En février 2011, John James Charest, qui n'avait jamais si bien porté ses prénoms, annonçait la mise en oeuvre graduelle d'une demi-année d'anglais intensif (voir liens en bas de page) dans toutes les écoles primaires françaises du Québec. En mars 2014, durant la campagne électorale qui devait sonner le glas du PQ de Pauline Marois, le chef libéral Philippe Couillard, grand défenseur de McGill quand cette université voulait imposer des cours de médecine en anglais à Gatineau, annonçait son désir de rendre complètement bilingue la prochaine génération de jeunes Québécois francophones (voir lien en bas de page).

Ces politiques suicidaires du tandem Charest-Couillard avaient pour effet d'angliciser davantage un Québec où la langue officielle, le français, était déjà mal en point, menacée de toutes parts. Ces traîtres (il n'y a pas d'autre mot...) peuvent aujourd'hui se réjouir en apprenant que la proportion d'unilingues français* au Québec a chuté de 62,5% à 47,3% de la population totale entre 1951 et 2021, et que plus de 40% de cette dégringolade a eu lieu durant leurs règnes (2003-2018). Par ailleurs, durant la même période, soit entre les recensements de 2001 et 2021, la proportion d'anglophones unilingues* qui avait chuté après l'adoption de la Loi 101 a repris son ascension, passant de 4,6% à 5,3% entre 2016 et 2021...
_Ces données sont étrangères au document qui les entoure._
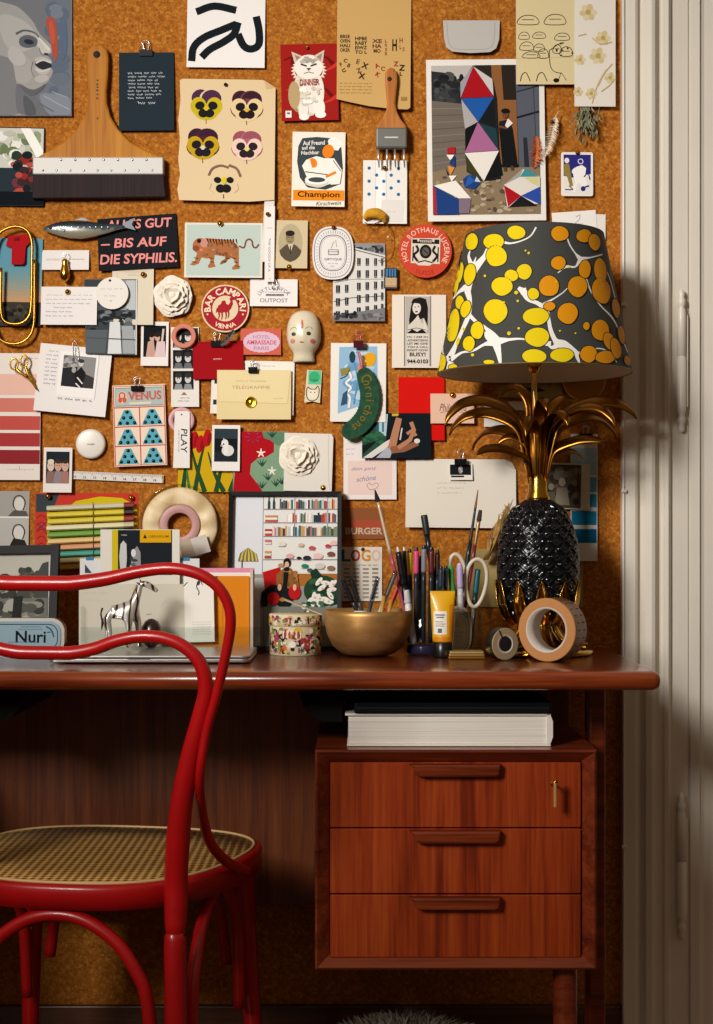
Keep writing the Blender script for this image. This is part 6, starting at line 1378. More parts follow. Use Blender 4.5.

Dans son document Population selon la connaissance des langues officielles et la géographie, 1951 à 2021 (voir lien en bas de page), publié en mars 2023, Statistique Canada nous a également appris que la proportion de Québécois bilingues français-anglais* avait connu une hausse spectaculaire entre 1951 et 2021: de 25,6% à 46,4%. N'allez jamais croire les ragots colportés par la presse anglo-canadienne, le Québec a toujours été et demeure la province la plus «bilingue» du Canada. Même après l'adoption de la Loi 101 (la Charte de la langue française), la proportion de Québécois qui connaissent l'anglais et le français a poursuivi sa croissance au même rythme. 

Parenthèse ici... Retour rapide aux années 1960. André Laurendeau, coprésident de la Commission B-B (commission d'enquête fédérale sur le bilinguisme et le biculturalisme), croyait que l'avenir d'un véritable bilinguisme au Canada dépendait de l'existence de «deux groupes unilingues» (un français, un anglais). Le bilinguisme mur à mur des collectivités constituerait ainsi, selon Laurendeau, «une situation transitoire qui se solde par l'assimilation linguistique du groupe le plus faible et le moins nombreux». L'avant-dernier Commissaire aux langues officielles, Graham Fraser, exprimait lui aussi une opinion similaire en 2016 (voir lien en bas de page). Selon eux, et ni un ni l'autre n'étaient indépendantistes, le déclin et l'éventuelle disparition d'une majorité unilingue chez les francophones québécois entraînerait l'anglicisation du Québec et l'unilinguisme anglais au Canada. Ce déclin, et Statistique Canada le démontre clairement, est amorcé.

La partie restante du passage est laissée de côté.